Last week the UK Government (following the Scottish Parliament - credit where it's due) declared that we are officially in a state of "Climate Emergency".


In many ways this is a great thing! Most of all it shows that [thus far] the protests and movements over the last few weeks and months have not gone unnoticed, and there is at least a stir in parliament to start taking this seriously. It's great news because it means that public actions can make a difference. It's great news because this might be a defining moment in the climate crisis and the history of the world.


With that in mind, one could start to entertain the thought that we might actually be alright :)

...


This declaration has almost certainly come straight off the back of Extinction Rebellion's three demands during their protests (among other significant factors at the same time):

1. The government must declare an "emergency" and work with "other institutions" to make changes

2. The UK must enact legally binding policies to reduce carbon emissions to net zero by 2025

3. A citizens' assembly must be formed to "oversee the changes" needed to achieve this goal


Note that the Rebellion were asking for Net Zero (ie. when we've cut emissions completely from most sources and are positively sequestering the rest with trees and carbon-capture technology) to be reached by 2025. This is a more ambitious target than the IPCC's previous report that the world could exceed 1.5ºC warming by 2030 - which would require Global Net Zero Emissions to avoid - but since when have Extinction Rebellion been unambitious?


This is when it starts to get a bit less exciting.

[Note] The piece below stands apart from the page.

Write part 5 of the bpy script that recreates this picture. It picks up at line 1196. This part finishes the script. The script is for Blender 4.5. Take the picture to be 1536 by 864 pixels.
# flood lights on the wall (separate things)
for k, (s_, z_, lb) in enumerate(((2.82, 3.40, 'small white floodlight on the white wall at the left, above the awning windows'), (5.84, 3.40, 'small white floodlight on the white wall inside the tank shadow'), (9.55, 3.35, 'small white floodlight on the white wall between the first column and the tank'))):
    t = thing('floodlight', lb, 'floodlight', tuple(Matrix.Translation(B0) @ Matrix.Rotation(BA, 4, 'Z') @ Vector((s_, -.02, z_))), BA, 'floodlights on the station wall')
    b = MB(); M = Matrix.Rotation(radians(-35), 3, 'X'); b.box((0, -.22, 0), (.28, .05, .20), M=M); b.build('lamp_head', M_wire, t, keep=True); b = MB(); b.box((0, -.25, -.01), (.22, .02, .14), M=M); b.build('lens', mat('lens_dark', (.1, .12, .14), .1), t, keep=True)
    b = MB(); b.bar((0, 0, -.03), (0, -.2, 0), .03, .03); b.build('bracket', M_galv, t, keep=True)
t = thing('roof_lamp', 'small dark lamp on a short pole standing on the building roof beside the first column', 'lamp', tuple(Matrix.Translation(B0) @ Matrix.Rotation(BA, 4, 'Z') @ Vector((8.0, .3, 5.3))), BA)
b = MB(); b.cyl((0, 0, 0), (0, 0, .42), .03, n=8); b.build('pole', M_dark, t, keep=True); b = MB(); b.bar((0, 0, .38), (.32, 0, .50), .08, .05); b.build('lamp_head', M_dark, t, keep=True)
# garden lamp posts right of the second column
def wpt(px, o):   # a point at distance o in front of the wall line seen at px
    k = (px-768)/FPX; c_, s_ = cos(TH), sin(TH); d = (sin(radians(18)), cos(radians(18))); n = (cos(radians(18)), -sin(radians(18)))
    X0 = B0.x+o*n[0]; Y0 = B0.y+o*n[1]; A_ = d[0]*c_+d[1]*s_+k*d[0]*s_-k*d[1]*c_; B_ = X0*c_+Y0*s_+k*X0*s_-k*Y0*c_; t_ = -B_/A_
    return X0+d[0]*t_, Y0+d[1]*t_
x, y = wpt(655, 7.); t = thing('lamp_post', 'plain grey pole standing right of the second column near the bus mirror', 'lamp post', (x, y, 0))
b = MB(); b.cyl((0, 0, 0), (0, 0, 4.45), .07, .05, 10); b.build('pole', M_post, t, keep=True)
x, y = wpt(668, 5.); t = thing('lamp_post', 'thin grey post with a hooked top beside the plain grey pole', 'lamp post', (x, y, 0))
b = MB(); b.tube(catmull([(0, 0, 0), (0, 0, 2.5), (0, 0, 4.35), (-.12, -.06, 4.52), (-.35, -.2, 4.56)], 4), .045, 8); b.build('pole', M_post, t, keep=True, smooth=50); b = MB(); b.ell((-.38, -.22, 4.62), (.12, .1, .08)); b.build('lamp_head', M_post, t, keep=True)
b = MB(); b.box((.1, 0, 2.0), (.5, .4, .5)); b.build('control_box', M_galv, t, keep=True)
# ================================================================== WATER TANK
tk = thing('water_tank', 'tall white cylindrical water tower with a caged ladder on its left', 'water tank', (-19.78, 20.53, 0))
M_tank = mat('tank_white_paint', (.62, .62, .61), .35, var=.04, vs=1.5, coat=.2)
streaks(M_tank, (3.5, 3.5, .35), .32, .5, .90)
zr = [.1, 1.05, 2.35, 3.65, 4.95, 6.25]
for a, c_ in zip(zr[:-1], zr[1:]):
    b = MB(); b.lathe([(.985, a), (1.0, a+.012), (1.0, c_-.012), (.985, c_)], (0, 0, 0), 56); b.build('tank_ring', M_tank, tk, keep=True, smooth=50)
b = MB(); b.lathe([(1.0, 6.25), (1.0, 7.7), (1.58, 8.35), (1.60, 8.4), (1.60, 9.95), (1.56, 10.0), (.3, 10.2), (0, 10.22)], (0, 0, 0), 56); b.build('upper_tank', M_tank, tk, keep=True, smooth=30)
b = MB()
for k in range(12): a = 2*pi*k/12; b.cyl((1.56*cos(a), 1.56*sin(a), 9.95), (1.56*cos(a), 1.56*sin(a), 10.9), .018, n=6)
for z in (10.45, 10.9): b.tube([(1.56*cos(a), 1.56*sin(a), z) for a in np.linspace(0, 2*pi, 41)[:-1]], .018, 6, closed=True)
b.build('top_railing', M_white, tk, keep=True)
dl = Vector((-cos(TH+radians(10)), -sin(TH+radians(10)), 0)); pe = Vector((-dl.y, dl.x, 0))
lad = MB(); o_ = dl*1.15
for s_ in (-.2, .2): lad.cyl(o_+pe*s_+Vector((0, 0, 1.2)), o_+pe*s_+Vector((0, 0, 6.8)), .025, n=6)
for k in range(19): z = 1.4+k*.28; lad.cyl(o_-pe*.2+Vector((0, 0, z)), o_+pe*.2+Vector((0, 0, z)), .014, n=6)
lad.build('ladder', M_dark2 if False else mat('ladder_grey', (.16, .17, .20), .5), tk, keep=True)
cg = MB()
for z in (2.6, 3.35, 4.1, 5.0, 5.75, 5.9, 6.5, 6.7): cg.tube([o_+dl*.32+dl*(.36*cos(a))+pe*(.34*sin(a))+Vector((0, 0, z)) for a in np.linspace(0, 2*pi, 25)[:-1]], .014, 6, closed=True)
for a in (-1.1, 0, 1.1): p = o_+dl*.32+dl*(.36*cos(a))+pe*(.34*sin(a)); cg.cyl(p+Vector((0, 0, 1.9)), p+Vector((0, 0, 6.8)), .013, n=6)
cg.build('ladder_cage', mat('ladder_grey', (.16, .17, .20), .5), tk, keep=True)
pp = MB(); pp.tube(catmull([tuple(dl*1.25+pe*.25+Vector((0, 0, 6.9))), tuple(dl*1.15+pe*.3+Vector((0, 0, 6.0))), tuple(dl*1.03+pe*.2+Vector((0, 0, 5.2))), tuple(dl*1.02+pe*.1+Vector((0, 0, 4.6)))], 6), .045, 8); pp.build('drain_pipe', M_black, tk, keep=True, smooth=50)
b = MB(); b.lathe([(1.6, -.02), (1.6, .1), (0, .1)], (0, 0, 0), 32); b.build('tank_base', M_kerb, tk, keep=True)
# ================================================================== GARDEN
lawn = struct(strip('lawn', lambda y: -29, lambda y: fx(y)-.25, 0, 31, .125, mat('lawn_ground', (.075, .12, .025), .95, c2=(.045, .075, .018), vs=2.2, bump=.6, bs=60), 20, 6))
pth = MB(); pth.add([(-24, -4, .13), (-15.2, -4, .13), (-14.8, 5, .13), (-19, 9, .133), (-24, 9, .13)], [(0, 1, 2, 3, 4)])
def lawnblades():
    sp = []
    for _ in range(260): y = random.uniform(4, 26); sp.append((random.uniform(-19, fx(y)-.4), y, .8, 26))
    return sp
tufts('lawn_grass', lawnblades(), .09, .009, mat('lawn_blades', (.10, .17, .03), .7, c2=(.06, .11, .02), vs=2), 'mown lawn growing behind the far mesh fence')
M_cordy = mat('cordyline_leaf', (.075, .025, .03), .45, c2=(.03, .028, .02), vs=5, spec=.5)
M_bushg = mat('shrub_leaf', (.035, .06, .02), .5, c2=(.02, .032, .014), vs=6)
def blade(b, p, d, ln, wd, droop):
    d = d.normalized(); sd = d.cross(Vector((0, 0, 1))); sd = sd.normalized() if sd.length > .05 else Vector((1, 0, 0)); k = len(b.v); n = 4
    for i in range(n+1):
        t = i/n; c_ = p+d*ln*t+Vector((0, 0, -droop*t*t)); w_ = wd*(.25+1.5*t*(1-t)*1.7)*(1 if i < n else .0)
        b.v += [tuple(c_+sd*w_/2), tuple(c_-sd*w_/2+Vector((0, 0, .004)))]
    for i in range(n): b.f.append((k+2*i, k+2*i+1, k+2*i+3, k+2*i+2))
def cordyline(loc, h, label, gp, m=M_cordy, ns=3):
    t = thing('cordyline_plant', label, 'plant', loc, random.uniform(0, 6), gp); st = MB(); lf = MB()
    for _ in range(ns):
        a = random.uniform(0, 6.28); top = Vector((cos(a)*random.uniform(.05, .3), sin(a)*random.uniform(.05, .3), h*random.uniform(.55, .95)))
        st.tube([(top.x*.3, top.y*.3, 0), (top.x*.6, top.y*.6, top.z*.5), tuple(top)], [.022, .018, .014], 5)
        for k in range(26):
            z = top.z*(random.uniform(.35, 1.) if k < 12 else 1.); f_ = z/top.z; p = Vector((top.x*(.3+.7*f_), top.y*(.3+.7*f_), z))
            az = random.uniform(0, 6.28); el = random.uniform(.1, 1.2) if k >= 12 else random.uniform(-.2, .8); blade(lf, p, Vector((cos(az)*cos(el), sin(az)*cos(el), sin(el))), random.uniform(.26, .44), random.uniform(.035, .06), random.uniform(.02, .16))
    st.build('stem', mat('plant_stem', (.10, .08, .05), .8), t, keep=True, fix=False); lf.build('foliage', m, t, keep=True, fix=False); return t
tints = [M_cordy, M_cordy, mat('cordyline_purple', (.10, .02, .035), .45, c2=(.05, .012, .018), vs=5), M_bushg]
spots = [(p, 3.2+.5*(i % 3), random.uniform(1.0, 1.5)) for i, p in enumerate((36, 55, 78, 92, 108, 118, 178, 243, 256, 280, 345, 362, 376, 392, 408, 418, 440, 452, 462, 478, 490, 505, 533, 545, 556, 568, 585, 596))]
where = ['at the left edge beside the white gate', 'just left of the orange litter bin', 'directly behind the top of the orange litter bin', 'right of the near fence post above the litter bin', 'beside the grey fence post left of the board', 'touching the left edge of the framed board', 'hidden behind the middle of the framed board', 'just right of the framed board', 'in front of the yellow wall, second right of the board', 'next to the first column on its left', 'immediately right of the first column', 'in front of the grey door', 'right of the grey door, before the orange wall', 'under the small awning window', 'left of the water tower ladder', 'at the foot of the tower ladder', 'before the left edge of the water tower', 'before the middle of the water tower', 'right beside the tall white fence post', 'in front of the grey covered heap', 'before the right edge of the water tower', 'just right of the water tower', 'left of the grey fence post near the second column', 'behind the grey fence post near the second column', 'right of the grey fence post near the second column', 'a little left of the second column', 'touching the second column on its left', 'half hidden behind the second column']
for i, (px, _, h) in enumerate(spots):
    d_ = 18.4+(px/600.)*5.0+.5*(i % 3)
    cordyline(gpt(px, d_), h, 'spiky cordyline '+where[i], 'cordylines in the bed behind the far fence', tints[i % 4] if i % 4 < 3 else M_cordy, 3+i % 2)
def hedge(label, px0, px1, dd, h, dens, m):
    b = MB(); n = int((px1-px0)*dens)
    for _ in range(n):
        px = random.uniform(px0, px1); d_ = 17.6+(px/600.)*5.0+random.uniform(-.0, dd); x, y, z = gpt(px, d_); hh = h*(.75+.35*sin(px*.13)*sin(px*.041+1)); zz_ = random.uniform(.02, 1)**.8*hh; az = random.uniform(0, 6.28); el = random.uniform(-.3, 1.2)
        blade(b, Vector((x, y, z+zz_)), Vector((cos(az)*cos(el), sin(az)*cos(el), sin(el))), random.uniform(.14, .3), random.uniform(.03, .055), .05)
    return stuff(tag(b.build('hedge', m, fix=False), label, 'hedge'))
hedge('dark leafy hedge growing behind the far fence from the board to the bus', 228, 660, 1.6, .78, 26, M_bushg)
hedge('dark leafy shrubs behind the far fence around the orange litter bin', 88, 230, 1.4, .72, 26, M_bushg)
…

Declaring this "Climate Emergency" does not legally hold the government to any action at all - not unlike the Paris agreement which, it has been noted this week, we are starting to slip short of.


The government's official advisory board on climate change (the Committee on Climate Change) who are by and large a mix ambitious and conservative, then released a report revealing how the UK might reach Net Zero by 2050.


I am very much in two minds about this, and I have to start with the positive: Net Zero by 2050 is, in the context of the present, a great target to have, and (if this were a part of government planning or a manifesto and not just a committee report) is a significantly greater aspiration than we're currently seeing just about anywhere else in the world.


It's often stated how the UK is a bit of a leader when it comes to climate change action (it's also criticised), but with our standing as one of the world's richest nations we really should be.


However, if we're not Net Zero until 2050 we'll very likely overshoot the critical 1.5ºC of global warming - and that's simply not acceptable. (And that's even with the UK 'leading the way' and being one of the first nations to be Net Zero!) With the rest of scientific consensus saying that we have ten and a half years to make radical changes, I'm a little amazed that the CCC would give the UK a relaxed THIRTY YEARS to make these changes!


... and that is even assuming we have any significant action at all. Because to date, our government has been going in quite the other direction.

For the last decade or so UK Government has radically cut funding for renewable energy development,

whilst doggedly pursuing fracking,

building new runways,

and developing plans for a new coal mine.

It's also terribly telling that Environment Secretary Michael Gove, during the movement to declare a "Climate Emergency" in parliament last week, refused to back the declaration of "Climate Emergency".

This is the same Michael Gove who, after whispering sweet nothings to environmentalists since he won his position, recently stated that he's keen to leave the EU so that he can approve the building of new houses on ecologically important land that's currently protected by the Habitat's Directive... in his position as Environment Secretary!!!


So I'm not holding my breath. But I am doing quite a lot of other things to try to save the freaking world while there's still time - and if there's one thing the last few weeks have shown it's that small actions by individuals can, actually, make quite a difference.